╭──
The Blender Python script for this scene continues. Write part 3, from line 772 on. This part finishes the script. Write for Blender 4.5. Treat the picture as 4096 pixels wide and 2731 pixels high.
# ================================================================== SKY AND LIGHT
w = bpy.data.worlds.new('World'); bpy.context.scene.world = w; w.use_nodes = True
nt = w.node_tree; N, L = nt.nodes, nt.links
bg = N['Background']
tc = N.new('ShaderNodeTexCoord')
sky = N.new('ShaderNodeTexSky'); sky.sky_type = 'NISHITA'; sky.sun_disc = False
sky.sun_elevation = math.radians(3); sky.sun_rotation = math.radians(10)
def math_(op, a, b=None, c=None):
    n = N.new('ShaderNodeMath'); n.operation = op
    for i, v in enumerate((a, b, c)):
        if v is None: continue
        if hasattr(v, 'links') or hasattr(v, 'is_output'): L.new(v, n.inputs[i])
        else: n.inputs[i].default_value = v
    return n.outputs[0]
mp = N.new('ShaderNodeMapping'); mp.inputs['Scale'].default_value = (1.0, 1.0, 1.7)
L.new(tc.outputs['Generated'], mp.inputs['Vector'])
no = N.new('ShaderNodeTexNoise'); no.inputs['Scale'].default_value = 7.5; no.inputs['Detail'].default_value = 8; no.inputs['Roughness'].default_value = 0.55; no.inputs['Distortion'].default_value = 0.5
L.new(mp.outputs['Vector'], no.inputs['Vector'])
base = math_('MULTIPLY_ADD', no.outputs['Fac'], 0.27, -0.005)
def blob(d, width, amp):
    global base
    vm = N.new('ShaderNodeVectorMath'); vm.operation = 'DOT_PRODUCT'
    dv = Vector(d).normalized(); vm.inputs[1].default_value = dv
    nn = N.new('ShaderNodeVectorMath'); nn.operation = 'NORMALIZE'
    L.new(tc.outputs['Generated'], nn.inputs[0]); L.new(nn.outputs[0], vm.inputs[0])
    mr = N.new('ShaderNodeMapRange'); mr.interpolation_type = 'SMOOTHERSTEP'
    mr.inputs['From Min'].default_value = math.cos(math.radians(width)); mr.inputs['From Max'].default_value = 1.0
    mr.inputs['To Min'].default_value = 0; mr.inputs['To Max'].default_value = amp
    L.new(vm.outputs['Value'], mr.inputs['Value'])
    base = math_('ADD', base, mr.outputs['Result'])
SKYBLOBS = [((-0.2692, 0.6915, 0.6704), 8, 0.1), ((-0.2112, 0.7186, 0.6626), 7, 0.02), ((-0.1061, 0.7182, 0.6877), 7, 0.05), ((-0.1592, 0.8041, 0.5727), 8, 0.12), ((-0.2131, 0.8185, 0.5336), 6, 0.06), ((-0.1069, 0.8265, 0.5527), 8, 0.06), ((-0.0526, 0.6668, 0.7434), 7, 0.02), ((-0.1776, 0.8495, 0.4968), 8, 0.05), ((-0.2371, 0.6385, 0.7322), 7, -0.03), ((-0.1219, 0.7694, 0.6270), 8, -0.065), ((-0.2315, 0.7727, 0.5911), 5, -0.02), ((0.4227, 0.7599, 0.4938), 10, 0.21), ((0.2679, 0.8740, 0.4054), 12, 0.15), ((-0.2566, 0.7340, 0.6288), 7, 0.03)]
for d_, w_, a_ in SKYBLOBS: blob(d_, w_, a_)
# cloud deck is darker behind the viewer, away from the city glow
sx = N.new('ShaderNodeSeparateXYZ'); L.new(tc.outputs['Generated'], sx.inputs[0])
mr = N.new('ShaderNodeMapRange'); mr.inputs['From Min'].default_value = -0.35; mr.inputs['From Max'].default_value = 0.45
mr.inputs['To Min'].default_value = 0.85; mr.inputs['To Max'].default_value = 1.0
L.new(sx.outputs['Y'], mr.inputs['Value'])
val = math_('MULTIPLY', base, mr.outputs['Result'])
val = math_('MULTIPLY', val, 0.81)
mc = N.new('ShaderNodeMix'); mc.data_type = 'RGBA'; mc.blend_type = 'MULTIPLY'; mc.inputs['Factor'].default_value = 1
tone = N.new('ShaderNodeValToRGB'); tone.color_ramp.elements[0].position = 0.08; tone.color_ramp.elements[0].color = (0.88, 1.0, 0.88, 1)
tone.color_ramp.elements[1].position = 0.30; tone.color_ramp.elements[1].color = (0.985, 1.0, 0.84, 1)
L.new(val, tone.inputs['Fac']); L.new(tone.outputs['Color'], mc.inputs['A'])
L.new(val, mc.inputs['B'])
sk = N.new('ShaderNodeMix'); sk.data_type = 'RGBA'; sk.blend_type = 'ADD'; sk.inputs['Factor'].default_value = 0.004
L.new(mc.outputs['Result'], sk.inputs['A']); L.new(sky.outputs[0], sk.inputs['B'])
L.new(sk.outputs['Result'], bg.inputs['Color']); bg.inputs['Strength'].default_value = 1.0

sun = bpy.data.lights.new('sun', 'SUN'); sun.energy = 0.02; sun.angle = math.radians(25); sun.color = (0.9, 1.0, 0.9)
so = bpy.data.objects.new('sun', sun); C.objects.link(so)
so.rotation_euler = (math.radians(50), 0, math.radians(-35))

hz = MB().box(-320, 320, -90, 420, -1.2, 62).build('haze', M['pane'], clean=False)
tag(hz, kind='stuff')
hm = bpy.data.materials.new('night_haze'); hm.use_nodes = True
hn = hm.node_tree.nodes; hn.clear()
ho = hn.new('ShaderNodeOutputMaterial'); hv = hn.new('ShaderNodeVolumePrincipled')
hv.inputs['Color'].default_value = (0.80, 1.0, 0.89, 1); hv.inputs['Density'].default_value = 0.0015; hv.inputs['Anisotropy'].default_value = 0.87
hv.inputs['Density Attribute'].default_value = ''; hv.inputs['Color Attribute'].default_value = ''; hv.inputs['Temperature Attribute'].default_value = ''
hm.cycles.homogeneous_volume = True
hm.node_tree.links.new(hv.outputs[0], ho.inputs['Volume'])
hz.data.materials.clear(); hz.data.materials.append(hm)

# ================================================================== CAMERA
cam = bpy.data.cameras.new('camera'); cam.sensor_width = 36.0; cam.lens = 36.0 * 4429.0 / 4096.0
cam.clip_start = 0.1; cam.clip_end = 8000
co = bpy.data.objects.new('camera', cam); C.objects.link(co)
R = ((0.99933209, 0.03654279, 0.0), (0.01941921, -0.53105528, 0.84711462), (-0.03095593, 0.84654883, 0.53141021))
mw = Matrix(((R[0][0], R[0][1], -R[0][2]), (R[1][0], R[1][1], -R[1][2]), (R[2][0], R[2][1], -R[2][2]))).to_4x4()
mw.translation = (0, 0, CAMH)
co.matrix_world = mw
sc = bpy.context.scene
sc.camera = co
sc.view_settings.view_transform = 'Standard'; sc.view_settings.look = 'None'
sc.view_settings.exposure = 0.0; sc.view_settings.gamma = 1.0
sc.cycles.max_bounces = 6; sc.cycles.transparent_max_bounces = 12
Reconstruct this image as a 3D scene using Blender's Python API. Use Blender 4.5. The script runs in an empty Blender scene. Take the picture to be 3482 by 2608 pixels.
╰──
Task directions: From the data above, extract every line in its exact form.

Problem solution:
The Blender Python script for this scene continues. Write part 3, from line 772 on. This part finishes the script. Write for Blender 4.5. Treat the picture as 4096 pixels wide and 2731 pixels high.
# ================================================================== SKY AND LIGHT
w = bpy.data.worlds.new('World'); bpy.context.scene.world = w; w.use_nodes = True
nt = w.node_tree; N, L = nt.nodes, nt.links
bg = N['Background']
tc = N.new('ShaderNodeTexCoord')
sky = N.new('ShaderNodeTexSky'); sky.sky_type = 'NISHITA'; sky.sun_disc = False
sky.sun_elevation = math.radians(3); sky.sun_rotation = math.radians(10)
def math_(op, a, b=None, c=None):
    n = N.new('ShaderNodeMath'); n.operation = op
    for i, v in enumerate((a, b, c)):
        if v is None: continue
        if hasattr(v, 'links') or hasattr(v, 'is_output'): L.new(v, n.inputs[i])
        else: n.inputs[i].default_value = v
    return n.outputs[0]
mp = N.new('ShaderNodeMapping'); mp.inputs['Scale'].default_value = (1.0, 1.0, 1.7)
L.new(tc.outputs['Generated'], mp.inputs['Vector'])
no = N.new('ShaderNodeTexNoise'); no.inputs['Scale'].default_value = 7.5; no.inputs['Detail'].default_value = 8; no.inputs['Roughness'].default_value = 0.55; no.inputs['Distortion'].default_value = 0.5
L.new(mp.outputs['Vector'], no.inputs['Vector'])
base = math_('MULTIPLY_ADD', no.outputs['Fac'], 0.27, -0.005)
def blob(d, width, amp):
    global base
    vm = N.new('ShaderNodeVectorMath'); vm.operation = 'DOT_PRODUCT'
    dv = Vector(d).normalized(); vm.inputs[1].default_value = dv
    nn = N.new('ShaderNodeVectorMath'); nn.operation = 'NORMALIZE'
    L.new(tc.outputs['Generated'], nn.inputs[0]); L.new(nn.outputs[0], vm.inputs[0])
    mr = N.new('ShaderNodeMapRange'); mr.interpolation_type = 'SMOOTHERSTEP'
    mr.inputs['From Min'].default_value = math.cos(math.radians(width)); mr.inputs['From Max'].default_value = 1.0
    mr.inputs['To Min'].default_value = 0; mr.inputs['To Max'].default_value = amp
    L.new(vm.outputs['Value'], mr.inputs['Value'])
    base = math_('ADD', base, mr.outputs['Result'])
SKYBLOBS = [((-0.2692, 0.6915, 0.6704), 8, 0.1), ((-0.2112, 0.7186, 0.6626), 7, 0.02), ((-0.1061, 0.7182, 0.6877), 7, 0.05), ((-0.1592, 0.8041, 0.5727), 8, 0.12), ((-0.2131, 0.8185, 0.5336), 6, 0.06), ((-0.1069, 0.8265, 0.5527), 8, 0.06), ((-0.0526, 0.6668, 0.7434), 7, 0.02), ((-0.1776, 0.8495, 0.4968), 8, 0.05), ((-0.2371, 0.6385, 0.7322), 7, -0.03), ((-0.1219, 0.7694, 0.6270), 8, -0.065), ((-0.2315, 0.7727, 0.5911), 5, -0.02), ((0.4227, 0.7599, 0.4938), 10, 0.21), ((0.2679, 0.8740, 0.4054), 12, 0.15), ((-0.2566, 0.7340, 0.6288), 7, 0.03)]
for d_, w_, a_ in SKYBLOBS: blob(d_, w_, a_)
# cloud deck is darker behind the viewer, away from the city glow
sx = N.new('ShaderNodeSeparateXYZ'); L.new(tc.outputs['Generated'], sx.inputs[0])
mr = N.new('ShaderNodeMapRange'); mr.inputs['From Min'].default_value = -0.35; mr.inputs['From Max'].default_value = 0.45
mr.inputs['To Min'].default_value = 0.85; mr.inputs['To Max'].default_value = 1.0
L.new(sx.outputs['Y'], mr.inputs['Value'])
val = math_('MULTIPLY', base, mr.outputs['Result'])
val = math_('MULTIPLY', val, 0.81)
mc = N.new('ShaderNodeMix'); mc.data_type = 'RGBA'; mc.blend_type = 'MULTIPLY'; mc.inputs['Factor'].default_value = 1
tone = N.new('ShaderNodeValToRGB'); tone.color_ramp.elements[0].position = 0.08; tone.color_ramp.elements[0].color = (0.88, 1.0, 0.88, 1)
tone.color_ramp.elements[1].position = 0.30; tone.color_ramp.elements[1].color = (0.985, 1.0, 0.84, 1)
L.new(val, tone.inputs['Fac']); L.new(tone.outputs['Color'], mc.inputs['A'])
L.new(val, mc.inputs['B'])
sk = N.new('ShaderNodeMix'); sk.data_type = 'RGBA'; sk.blend_type = 'ADD'; sk.inputs['Factor'].default_value = 0.004
L.new(mc.outputs['Result'], sk.inputs['A']); L.new(sky.outputs[0], sk.inputs['B'])
L.new(sk.outputs['Result'], bg.inputs['Color']); bg.inputs['Strength'].default_value = 1.0

sun = bpy.data.lights.new('sun', 'SUN'); sun.energy = 0.02; sun.angle = math.radians(25); sun.color = (0.9, 1.0, 0.9)
so = bpy.data.objects.new('sun', sun); C.objects.link(so)
so.rotation_euler = (math.radians(50), 0, math.radians(-35))

hz = MB().box(-320, 320, -90, 420, -1.2, 62).build('haze', M['pane'], clean=False)
tag(hz, kind='stuff')
hm = bpy.data.materials.new('night_haze'); hm.use_nodes = True
hn = hm.node_tree.nodes; hn.clear()
ho = hn.new('ShaderNodeOutputMaterial'); hv = hn.new('ShaderNodeVolumePrincipled')
hv.inputs['Color'].default_value = (0.80, 1.0, 0.89, 1); hv.inputs['Density'].default_value = 0.0015; hv.inputs['Anisotropy'].default_value = 0.87
hv.inputs['Density Attribute'].default_value = ''; hv.inputs['Color Attribute'].default_value = ''; hv.inputs['Temperature Attribute'].default_value = ''
hm.cycles.homogeneous_volume = True
hm.node_tree.links.new(hv.outputs[0], ho.inputs['Volume'])
hz.data.materials.clear(); hz.data.materials.append(hm)

# ================================================================== CAMERA
cam = bpy.data.cameras.new('camera'); cam.sensor_width = 36.0; cam.lens = 36.0 * 4429.0 / 4096.0
cam.clip_start = 0.1; cam.clip_end = 8000
co = bpy.data.objects.new('camera', cam); C.objects.link(co)
R = ((0.99933209, 0.03654279, 0.0), (0.01941921, -0.53105528, 0.84711462), (-0.03095593, 0.84654883, 0.53141021))
mw = Matrix(((R[0][0], R[0][1], -R[0][2]), (R[1][0], R[1][1], -R[1][2]), (R[2][0], R[2][1], -R[2][2]))).to_4x4()
mw.translation = (0, 0, CAMH)
co.matrix_world = mw
sc = bpy.context.scene
sc.camera = co
sc.view_settings.view_transform = 'Standard'; sc.view_settings.look = 'None'
sc.view_settings.exposure = 0.0; sc.view_settings.gamma = 1.0
sc.cycles.max_bounces = 6; sc.cycles.transparent_max_bounces = 12
Reconstruct this image as a 3D scene using Blender's Python API. Use Blender 4.5. The script runs in an empty Blender scene. Take the picture to be 3482 by 2608 pixels.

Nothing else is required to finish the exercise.